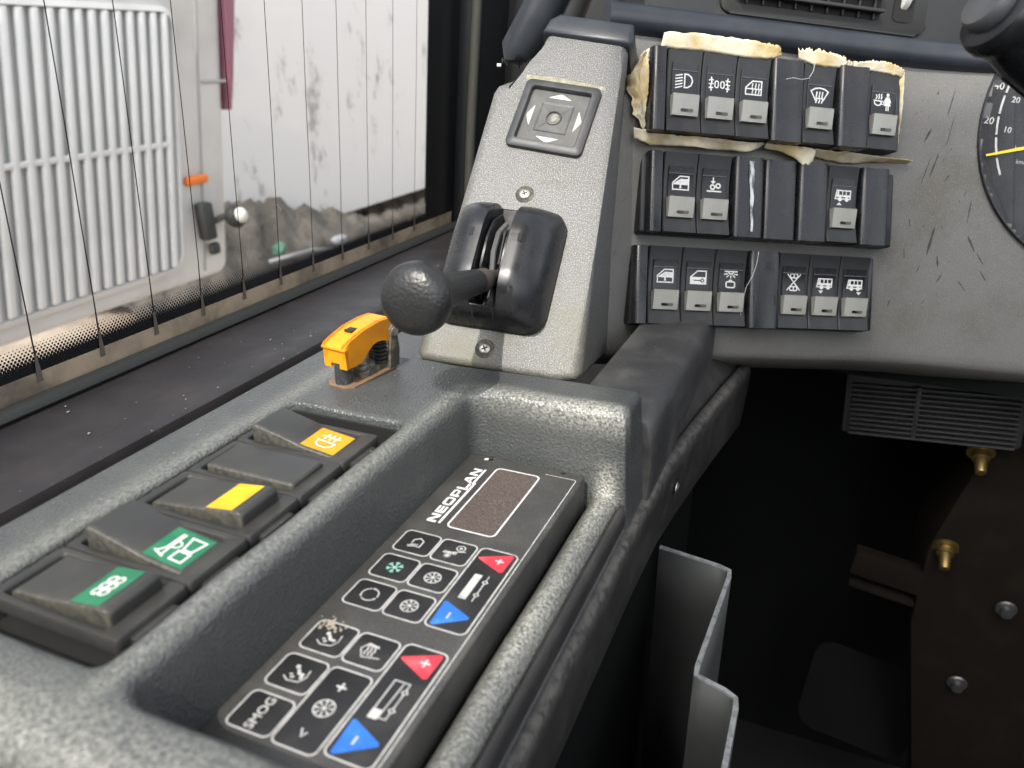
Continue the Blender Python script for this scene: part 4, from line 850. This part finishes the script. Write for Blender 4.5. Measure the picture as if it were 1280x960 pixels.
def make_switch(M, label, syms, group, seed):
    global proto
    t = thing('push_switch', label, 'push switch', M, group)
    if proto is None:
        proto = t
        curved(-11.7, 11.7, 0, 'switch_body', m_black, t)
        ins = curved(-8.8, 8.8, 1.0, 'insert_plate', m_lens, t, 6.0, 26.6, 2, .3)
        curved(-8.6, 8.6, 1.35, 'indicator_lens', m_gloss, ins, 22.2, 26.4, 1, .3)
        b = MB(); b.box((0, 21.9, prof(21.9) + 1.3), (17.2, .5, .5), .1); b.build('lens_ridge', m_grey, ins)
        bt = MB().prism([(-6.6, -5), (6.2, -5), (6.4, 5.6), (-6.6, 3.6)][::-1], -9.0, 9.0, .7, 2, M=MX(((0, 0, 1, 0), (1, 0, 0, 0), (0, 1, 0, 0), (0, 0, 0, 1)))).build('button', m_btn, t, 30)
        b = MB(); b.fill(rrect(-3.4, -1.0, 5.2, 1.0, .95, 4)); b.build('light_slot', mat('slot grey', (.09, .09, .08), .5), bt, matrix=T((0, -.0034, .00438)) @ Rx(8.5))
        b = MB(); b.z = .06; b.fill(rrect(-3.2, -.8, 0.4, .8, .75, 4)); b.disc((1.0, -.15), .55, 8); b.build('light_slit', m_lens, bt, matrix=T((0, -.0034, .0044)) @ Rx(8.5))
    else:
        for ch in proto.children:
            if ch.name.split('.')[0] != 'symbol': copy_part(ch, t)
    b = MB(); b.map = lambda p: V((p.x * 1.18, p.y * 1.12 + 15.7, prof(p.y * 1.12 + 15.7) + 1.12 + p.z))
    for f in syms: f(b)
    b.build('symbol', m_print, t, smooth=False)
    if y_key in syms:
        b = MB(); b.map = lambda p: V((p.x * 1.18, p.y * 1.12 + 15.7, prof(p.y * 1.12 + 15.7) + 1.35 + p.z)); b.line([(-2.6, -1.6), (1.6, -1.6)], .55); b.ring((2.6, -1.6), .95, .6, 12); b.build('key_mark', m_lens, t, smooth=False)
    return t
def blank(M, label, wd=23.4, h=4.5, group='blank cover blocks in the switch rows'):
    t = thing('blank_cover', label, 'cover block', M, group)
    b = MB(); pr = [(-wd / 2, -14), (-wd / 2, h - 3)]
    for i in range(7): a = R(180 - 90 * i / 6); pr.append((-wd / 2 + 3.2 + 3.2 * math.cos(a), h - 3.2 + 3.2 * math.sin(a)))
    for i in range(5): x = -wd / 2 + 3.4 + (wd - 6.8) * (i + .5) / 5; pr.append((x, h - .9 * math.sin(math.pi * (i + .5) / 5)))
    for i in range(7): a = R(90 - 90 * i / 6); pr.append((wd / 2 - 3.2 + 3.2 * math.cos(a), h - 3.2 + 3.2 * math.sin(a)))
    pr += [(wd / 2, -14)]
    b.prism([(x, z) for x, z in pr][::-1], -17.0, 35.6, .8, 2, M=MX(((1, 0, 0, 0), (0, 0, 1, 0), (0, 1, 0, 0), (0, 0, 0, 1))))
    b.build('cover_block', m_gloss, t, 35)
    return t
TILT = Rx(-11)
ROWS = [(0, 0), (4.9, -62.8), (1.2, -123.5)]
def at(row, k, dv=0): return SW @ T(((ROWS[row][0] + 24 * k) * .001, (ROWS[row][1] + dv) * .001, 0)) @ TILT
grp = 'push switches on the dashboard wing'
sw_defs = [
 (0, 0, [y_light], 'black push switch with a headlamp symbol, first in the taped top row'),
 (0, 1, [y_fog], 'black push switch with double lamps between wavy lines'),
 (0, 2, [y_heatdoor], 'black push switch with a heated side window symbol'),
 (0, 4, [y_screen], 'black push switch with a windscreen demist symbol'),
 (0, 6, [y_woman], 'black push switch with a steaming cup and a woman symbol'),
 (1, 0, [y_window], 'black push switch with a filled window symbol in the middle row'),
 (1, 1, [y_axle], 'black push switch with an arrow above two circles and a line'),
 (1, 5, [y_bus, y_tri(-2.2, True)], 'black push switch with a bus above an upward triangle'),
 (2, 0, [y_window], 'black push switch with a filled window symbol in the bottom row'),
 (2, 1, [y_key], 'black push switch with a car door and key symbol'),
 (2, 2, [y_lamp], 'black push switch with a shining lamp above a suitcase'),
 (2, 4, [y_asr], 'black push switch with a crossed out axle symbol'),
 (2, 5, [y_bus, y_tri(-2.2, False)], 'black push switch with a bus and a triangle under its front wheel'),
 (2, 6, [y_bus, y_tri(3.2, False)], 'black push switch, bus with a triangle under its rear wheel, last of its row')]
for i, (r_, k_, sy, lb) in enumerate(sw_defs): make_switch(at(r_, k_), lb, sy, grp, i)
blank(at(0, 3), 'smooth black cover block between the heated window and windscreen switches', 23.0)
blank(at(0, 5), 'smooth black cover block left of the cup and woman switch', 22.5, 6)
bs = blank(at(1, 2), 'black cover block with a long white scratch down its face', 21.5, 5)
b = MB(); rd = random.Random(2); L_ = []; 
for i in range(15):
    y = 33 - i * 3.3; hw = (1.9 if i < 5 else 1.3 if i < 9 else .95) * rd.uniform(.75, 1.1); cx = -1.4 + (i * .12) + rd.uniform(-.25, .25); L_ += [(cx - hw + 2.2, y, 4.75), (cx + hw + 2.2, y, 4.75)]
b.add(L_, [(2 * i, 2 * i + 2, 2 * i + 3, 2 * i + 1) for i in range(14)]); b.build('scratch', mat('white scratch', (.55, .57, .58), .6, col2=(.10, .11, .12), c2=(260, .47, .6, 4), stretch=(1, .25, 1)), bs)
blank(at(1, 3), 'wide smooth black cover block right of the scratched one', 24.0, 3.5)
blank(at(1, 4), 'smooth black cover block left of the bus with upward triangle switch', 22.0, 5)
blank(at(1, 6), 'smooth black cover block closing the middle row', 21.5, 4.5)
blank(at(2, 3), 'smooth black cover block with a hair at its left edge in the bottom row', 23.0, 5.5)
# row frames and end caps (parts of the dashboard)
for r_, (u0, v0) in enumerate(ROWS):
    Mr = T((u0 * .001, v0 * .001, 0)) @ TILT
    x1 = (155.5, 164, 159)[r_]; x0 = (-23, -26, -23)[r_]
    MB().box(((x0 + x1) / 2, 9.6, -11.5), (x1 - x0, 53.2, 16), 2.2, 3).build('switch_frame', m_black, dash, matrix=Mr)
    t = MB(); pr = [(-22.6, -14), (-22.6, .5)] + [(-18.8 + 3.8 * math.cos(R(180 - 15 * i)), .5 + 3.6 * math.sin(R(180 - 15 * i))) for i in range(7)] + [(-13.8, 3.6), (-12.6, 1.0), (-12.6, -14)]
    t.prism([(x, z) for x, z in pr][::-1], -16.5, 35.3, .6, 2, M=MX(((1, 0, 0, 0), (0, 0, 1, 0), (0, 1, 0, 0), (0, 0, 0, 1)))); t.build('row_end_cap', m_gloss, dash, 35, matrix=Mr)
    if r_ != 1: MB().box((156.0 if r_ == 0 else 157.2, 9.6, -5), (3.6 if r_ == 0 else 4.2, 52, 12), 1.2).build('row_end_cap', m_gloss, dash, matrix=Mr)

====

▶ _Written task_
Your task is to reproduce all of the material exactly. The pictures stay out.

▶ _Solution for this exercise_
Continue the Blender Python script for this scene: part 4, from line 850. This part finishes the script. Write for Blender 4.5. Measure the picture as if it were 1280x960 pixels.
def make_switch(M, label, syms, group, seed):
    global proto
    t = thing('push_switch', label, 'push switch', M, group)
    if proto is None:
        proto = t
        curved(-11.7, 11.7, 0, 'switch_body', m_black, t)
        ins = curved(-8.8, 8.8, 1.0, 'insert_plate', m_lens, t, 6.0, 26.6, 2, .3)
        curved(-8.6, 8.6, 1.35, 'indicator_lens', m_gloss, ins, 22.2, 26.4, 1, .3)
        b = MB(); b.box((0, 21.9, prof(21.9) + 1.3), (17.2, .5, .5), .1); b.build('lens_ridge', m_grey, ins)
        bt = MB().prism([(-6.6, -5), (6.2, -5), (6.4, 5.6), (-6.6, 3.6)][::-1], -9.0, 9.0, .7, 2, M=MX(((0, 0, 1, 0), (1, 0, 0, 0), (0, 1, 0, 0), (0, 0, 0, 1)))).build('button', m_btn, t, 30)
        b = MB(); b.fill(rrect(-3.4, -1.0, 5.2, 1.0, .95, 4)); b.build('light_slot', mat('slot grey', (.09, .09, .08), .5), bt, matrix=T((0, -.0034, .00438)) @ Rx(8.5))
        b = MB(); b.z = .06; b.fill(rrect(-3.2, -.8, 0.4, .8, .75, 4)); b.disc((1.0, -.15), .55, 8); b.build('light_slit', m_lens, bt, matrix=T((0, -.0034, .0044)) @ Rx(8.5))
    else:
        for ch in proto.children:
            if ch.name.split('.')[0] != 'symbol': copy_part(ch, t)
    b = MB(); b.map = lambda p: V((p.x * 1.18, p.y * 1.12 + 15.7, prof(p.y * 1.12 + 15.7) + 1.12 + p.z))
    for f in syms: f(b)
    b.build('symbol', m_print, t, smooth=False)
    if y_key in syms:
        b = MB(); b.map = lambda p: V((p.x * 1.18, p.y * 1.12 + 15.7, prof(p.y * 1.12 + 15.7) + 1.35 + p.z)); b.line([(-2.6, -1.6), (1.6, -1.6)], .55); b.ring((2.6, -1.6), .95, .6, 12); b.build('key_mark', m_lens, t, smooth=False)
    return t
def blank(M, label, wd=23.4, h=4.5, group='blank cover blocks in the switch rows'):
    t = thing('blank_cover', label, 'cover block', M, group)
    b = MB(); pr = [(-wd / 2, -14), (-wd / 2, h - 3)]
    for i in range(7): a = R(180 - 90 * i / 6); pr.append((-wd / 2 + 3.2 + 3.2 * math.cos(a), h - 3.2 + 3.2 * math.sin(a)))
    for i in range(5): x = -wd / 2 + 3.4 + (wd - 6.8) * (i + .5) / 5; pr.append((x, h - .9 * math.sin(math.pi * (i + .5) / 5)))
    for i in range(7): a = R(90 - 90 * i / 6); pr.append((wd / 2 - 3.2 + 3.2 * math.cos(a), h - 3.2 + 3.2 * math.sin(a)))
    pr += [(wd / 2, -14)]
    b.prism([(x, z) for x, z in pr][::-1], -17.0, 35.6, .8, 2, M=MX(((1, 0, 0, 0), (0, 0, 1, 0), (0, 1, 0, 0), (0, 0, 0, 1))))
    b.build('cover_block', m_gloss, t, 35)
    return t
TILT = Rx(-11)
ROWS = [(0, 0), (4.9, -62.8), (1.2, -123.5)]
def at(row, k, dv=0): return SW @ T(((ROWS[row][0] + 24 * k) * .001, (ROWS[row][1] + dv) * .001, 0)) @ TILT
grp = 'push switches on the dashboard wing'
sw_defs = [
 (0, 0, [y_light], 'black push switch with a headlamp symbol, first in the taped top row'),
 (0, 1, [y_fog], 'black push switch with double lamps between wavy lines'),
 (0, 2, [y_heatdoor], 'black push switch with a heated side window symbol'),
 (0, 4, [y_screen], 'black push switch with a windscreen demist symbol'),
 (0, 6, [y_woman], 'black push switch with a steaming cup and a woman symbol'),
 (1, 0, [y_window], 'black push switch with a filled window symbol in the middle row'),
 (1, 1, [y_axle], 'black push switch with an arrow above two circles and a line'),
 (1, 5, [y_bus, y_tri(-2.2, True)], 'black push switch with a bus above an upward triangle'),
 (2, 0, [y_window], 'black push switch with a filled window symbol in the bottom row'),
 (2, 1, [y_key], 'black push switch with a car door and key symbol'),
 (2, 2, [y_lamp], 'black push switch with a shining lamp above a suitcase'),
 (2, 4, [y_asr], 'black push switch with a crossed out axle symbol'),
 (2, 5, [y_bus, y_tri(-2.2, False)], 'black push switch with a bus and a triangle under its front wheel'),
 (2, 6, [y_bus, y_tri(3.2, False)], 'black push switch, bus with a triangle under its rear wheel, last of its row')]
for i, (r_, k_, sy, lb) in enumerate(sw_defs): make_switch(at(r_, k_), lb, sy, grp, i)
blank(at(0, 3), 'smooth black cover block between the heated window and windscreen switches', 23.0)
blank(at(0, 5), 'smooth black cover block left of the cup and woman switch', 22.5, 6)
bs = blank(at(1, 2), 'black cover block with a long white scratch down its face', 21.5, 5)
b = MB(); rd = random.Random(2); L_ = []; 
for i in range(15):
    y = 33 - i * 3.3; hw = (1.9 if i < 5 else 1.3 if i < 9 else .95) * rd.uniform(.75, 1.1); cx = -1.4 + (i * .12) + rd.uniform(-.25, .25); L_ += [(cx - hw + 2.2, y, 4.75), (cx + hw + 2.2, y, 4.75)]
b.add(L_, [(2 * i, 2 * i + 2, 2 * i + 3, 2 * i + 1) for i in range(14)]); b.build('scratch', mat('white scratch', (.55, .57, .58), .6, col2=(.10, .11, .12), c2=(260, .47, .6, 4), stretch=(1, .25, 1)), bs)
blank(at(1, 3), 'wide smooth black cover block right of the scratched one', 24.0, 3.5)
blank(at(1, 4), 'smooth black cover block left of the bus with upward triangle switch', 22.0, 5)
blank(at(1, 6), 'smooth black cover block closing the middle row', 21.5, 4.5)
blank(at(2, 3), 'smooth black cover block with a hair at its left edge in the bottom row', 23.0, 5.5)
# row frames and end caps (parts of the dashboard)
for r_, (u0, v0) in enumerate(ROWS):
    Mr = T((u0 * .001, v0 * .001, 0)) @ TILT
    x1 = (155.5, 164, 159)[r_]; x0 = (-23, -26, -23)[r_]
    MB().box(((x0 + x1) / 2, 9.6, -11.5), (x1 - x0, 53.2, 16), 2.2, 3).build('switch_frame', m_black, dash, matrix=Mr)
    t = MB(); pr = [(-22.6, -14), (-22.6, .5)] + [(-18.8 + 3.8 * math.cos(R(180 - 15 * i)), .5 + 3.6 * math.sin(R(180 - 15 * i))) for i in range(7)] + [(-13.8, 3.6), (-12.6, 1.0), (-12.6, -14)]
    t.prism([(x, z) for x, z in pr][::-1], -16.5, 35.3, .6, 2, M=MX(((1, 0, 0, 0), (0, 0, 1, 0), (0, 1, 0, 0), (0, 0, 0, 1)))); t.build('row_end_cap', m_gloss, dash, 35, matrix=Mr)
    if r_ != 1: MB().box((156.0 if r_ == 0 else 157.2, 9.6, -5), (3.6 if r_ == 0 else 4.2, 52, 12), 1.2).build('row_end_cap', m_gloss, dash, matrix=Mr)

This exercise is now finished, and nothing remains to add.